Only lines holding the word "script" should be copied from the material.
____________
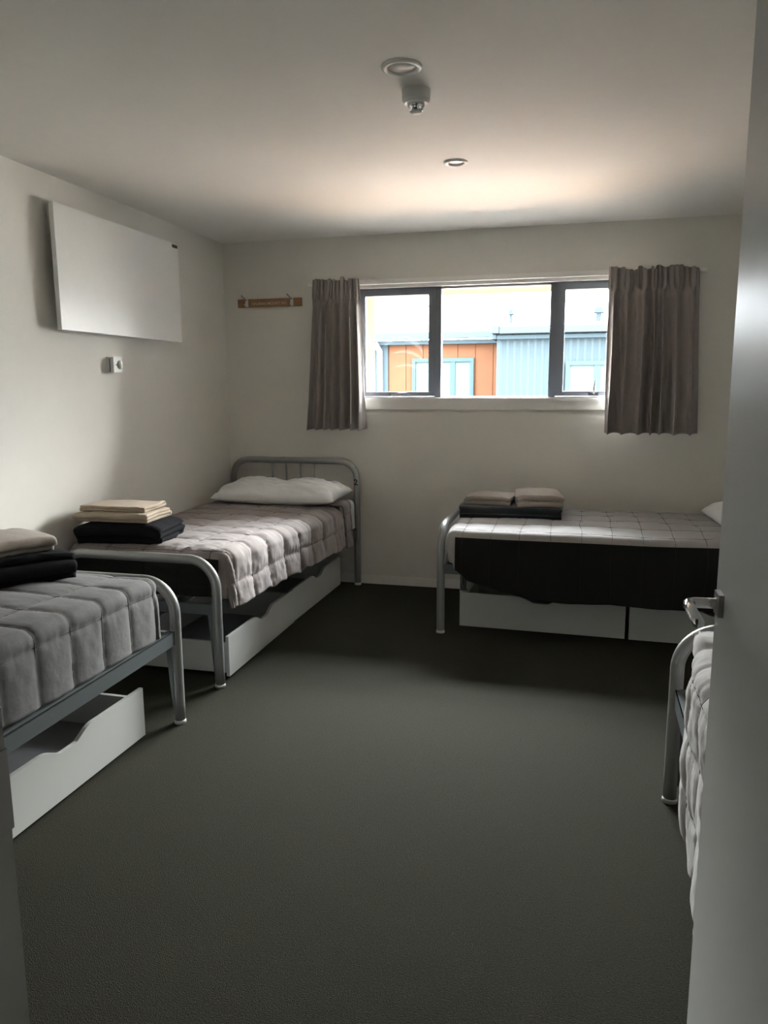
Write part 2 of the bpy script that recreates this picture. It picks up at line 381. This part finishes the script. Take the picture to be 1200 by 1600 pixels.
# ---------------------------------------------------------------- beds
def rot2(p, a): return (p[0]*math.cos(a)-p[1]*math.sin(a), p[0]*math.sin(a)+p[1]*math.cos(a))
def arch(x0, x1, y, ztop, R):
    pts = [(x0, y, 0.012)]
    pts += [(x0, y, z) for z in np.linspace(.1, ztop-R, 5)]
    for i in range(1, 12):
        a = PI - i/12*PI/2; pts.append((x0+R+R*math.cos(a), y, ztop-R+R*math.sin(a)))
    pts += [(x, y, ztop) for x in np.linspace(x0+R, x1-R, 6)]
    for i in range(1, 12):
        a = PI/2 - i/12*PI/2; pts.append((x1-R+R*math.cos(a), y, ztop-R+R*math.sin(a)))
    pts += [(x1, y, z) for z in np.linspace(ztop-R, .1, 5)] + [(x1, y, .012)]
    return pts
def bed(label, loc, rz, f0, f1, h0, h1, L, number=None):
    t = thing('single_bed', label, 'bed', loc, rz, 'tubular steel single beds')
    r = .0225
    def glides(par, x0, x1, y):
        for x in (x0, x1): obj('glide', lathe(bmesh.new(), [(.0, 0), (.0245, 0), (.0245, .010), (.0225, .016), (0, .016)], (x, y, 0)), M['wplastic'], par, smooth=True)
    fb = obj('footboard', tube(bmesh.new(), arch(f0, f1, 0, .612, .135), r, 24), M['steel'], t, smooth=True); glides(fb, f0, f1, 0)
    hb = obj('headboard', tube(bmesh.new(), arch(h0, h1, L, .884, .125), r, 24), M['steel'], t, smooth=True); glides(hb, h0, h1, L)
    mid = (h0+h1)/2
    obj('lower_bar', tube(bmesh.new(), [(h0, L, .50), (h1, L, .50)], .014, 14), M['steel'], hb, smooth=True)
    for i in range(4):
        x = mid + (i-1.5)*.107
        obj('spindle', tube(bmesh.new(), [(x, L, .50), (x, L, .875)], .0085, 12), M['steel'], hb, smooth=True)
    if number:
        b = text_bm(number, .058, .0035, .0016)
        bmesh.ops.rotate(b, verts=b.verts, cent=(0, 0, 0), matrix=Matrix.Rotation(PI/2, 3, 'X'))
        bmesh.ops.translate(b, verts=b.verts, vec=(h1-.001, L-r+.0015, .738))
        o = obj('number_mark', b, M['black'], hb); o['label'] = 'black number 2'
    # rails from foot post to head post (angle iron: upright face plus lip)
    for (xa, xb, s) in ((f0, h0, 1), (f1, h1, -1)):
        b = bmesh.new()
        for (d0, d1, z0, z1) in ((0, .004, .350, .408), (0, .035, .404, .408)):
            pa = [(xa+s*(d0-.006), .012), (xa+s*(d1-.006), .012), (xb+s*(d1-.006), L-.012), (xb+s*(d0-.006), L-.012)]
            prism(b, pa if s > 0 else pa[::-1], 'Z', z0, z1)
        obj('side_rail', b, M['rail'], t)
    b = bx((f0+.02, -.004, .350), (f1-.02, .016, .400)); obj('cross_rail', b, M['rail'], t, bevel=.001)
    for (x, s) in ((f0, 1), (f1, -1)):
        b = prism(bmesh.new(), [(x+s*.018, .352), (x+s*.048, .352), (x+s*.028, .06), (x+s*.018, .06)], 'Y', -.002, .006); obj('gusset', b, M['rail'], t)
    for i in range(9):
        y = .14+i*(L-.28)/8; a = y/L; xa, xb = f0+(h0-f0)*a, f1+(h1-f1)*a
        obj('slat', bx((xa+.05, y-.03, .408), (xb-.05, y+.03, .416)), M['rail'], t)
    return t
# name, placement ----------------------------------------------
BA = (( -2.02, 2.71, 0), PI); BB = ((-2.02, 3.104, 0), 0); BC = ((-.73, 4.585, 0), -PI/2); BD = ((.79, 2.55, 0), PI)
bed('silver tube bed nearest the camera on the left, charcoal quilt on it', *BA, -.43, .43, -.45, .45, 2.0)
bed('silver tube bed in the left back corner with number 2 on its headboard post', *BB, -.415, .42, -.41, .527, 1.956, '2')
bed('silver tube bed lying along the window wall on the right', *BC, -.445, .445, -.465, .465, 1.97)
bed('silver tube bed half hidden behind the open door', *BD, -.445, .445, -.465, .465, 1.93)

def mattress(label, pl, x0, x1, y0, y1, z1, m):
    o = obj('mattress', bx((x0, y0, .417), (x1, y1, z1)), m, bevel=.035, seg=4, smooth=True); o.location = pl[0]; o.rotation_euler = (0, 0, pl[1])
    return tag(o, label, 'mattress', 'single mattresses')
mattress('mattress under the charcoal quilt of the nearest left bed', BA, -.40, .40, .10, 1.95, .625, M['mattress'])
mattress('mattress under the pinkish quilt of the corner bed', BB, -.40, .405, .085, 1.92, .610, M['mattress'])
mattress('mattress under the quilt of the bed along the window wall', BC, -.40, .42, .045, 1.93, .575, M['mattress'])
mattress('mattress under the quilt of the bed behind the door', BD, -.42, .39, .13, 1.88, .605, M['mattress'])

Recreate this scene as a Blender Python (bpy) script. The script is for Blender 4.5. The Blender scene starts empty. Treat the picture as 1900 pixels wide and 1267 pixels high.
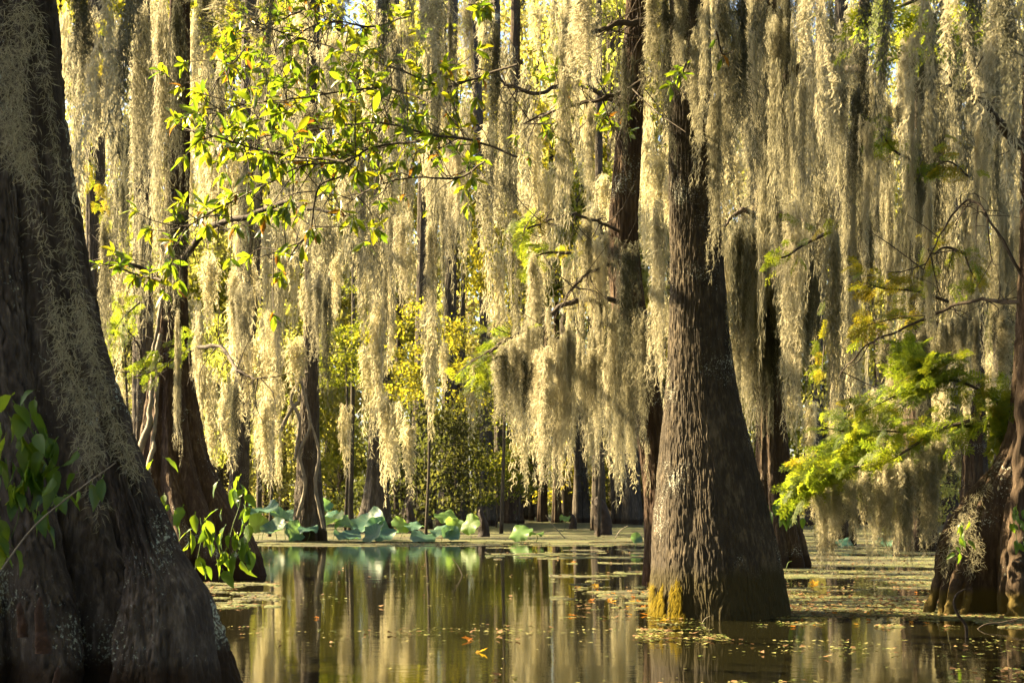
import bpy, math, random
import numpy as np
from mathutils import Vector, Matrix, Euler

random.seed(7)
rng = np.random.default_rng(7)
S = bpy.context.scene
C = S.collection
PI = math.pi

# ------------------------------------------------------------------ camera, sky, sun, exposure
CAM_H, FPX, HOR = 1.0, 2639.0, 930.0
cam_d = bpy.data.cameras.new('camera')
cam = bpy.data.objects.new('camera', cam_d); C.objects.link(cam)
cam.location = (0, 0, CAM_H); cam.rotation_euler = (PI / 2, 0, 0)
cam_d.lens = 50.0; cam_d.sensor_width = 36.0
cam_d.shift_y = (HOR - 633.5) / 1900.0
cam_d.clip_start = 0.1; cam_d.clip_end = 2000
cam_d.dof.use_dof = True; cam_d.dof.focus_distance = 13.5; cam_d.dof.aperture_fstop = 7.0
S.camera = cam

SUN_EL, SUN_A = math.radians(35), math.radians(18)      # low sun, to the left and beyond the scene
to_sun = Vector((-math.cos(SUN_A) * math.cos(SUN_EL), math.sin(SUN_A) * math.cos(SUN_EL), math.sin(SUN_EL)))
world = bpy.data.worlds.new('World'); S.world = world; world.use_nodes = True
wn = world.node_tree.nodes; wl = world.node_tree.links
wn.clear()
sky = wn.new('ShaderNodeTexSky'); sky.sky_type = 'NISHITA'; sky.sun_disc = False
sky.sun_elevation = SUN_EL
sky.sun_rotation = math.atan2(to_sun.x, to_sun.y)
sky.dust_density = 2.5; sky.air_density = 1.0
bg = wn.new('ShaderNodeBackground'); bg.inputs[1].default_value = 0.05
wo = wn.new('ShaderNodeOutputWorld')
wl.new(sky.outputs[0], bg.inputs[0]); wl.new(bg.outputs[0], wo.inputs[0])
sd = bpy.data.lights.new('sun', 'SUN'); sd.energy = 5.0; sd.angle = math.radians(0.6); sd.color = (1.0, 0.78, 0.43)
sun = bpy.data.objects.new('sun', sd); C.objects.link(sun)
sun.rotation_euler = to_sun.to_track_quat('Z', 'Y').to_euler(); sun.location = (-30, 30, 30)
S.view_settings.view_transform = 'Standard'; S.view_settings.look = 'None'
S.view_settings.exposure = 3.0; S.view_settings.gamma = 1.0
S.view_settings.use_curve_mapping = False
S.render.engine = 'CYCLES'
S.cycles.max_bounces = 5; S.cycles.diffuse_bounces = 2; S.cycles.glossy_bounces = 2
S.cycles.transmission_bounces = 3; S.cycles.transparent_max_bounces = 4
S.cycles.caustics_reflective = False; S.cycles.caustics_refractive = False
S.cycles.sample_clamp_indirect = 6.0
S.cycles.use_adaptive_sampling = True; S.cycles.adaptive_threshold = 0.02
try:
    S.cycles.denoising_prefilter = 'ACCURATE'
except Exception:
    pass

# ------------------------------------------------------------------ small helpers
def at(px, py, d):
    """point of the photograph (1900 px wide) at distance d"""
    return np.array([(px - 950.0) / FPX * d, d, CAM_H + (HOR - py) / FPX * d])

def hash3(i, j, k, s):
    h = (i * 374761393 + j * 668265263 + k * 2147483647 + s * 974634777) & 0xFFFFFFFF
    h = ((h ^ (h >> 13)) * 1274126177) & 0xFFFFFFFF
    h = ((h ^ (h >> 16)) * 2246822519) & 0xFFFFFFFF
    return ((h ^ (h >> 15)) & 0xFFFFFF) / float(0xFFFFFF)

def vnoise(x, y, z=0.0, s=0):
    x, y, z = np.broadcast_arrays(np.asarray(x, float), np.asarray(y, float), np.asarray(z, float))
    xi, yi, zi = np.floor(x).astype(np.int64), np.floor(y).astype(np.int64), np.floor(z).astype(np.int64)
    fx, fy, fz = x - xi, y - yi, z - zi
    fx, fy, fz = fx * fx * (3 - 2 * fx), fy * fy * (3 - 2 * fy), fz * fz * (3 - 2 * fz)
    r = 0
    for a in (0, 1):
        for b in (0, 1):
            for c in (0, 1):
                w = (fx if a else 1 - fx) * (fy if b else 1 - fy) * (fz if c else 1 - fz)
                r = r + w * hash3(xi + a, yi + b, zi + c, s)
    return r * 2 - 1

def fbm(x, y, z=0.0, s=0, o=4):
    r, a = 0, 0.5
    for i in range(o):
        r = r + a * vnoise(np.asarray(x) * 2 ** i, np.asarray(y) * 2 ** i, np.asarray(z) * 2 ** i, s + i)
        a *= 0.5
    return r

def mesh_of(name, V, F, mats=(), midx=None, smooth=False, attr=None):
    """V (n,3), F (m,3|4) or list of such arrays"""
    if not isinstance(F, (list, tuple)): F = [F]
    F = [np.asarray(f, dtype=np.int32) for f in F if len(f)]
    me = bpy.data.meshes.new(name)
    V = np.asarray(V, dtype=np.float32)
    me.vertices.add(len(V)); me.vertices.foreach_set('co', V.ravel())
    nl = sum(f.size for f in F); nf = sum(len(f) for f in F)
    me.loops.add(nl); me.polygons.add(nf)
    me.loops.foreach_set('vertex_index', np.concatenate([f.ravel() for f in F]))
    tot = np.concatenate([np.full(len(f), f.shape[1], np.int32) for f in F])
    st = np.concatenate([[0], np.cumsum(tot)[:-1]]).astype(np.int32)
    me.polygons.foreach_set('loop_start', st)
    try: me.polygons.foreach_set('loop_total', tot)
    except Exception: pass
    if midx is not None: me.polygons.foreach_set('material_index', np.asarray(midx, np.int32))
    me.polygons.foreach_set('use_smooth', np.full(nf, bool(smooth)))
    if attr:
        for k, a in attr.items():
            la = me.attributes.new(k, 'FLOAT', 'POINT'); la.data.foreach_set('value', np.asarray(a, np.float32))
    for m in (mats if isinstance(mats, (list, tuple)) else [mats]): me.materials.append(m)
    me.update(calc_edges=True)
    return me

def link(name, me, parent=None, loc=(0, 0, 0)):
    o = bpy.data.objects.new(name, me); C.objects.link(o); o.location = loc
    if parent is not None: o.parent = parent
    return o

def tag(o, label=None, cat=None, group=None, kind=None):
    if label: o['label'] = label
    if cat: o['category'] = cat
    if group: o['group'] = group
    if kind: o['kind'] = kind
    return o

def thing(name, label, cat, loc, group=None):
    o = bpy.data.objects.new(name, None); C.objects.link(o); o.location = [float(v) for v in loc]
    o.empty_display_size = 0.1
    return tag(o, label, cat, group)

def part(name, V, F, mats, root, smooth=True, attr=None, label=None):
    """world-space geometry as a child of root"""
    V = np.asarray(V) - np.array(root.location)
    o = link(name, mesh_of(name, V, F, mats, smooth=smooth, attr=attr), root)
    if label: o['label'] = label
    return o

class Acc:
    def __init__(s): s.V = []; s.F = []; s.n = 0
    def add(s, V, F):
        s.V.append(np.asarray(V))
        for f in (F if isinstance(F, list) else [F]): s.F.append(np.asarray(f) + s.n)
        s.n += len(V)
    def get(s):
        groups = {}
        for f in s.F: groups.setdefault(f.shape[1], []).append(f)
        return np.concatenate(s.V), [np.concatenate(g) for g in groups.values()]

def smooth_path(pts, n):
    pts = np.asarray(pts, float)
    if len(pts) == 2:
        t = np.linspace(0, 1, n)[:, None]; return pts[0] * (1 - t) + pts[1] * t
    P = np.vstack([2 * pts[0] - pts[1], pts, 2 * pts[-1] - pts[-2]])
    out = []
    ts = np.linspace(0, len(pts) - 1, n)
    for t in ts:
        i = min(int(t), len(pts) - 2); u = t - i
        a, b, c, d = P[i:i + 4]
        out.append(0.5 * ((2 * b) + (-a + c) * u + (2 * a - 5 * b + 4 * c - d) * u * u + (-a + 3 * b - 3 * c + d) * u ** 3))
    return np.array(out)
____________
**EXERCISE RESPONSE**
Write part 2 of the bpy script that recreates this picture. It picks up at line 381. This part finishes the script. Take the picture to be 1200 by 1600 pixels.
Recreate this scene as a Blender Python (bpy) script. The script is for Blender 4.5. The Blender scene starts empty. Treat the picture as 1900 pixels wide and 1267 pixels high.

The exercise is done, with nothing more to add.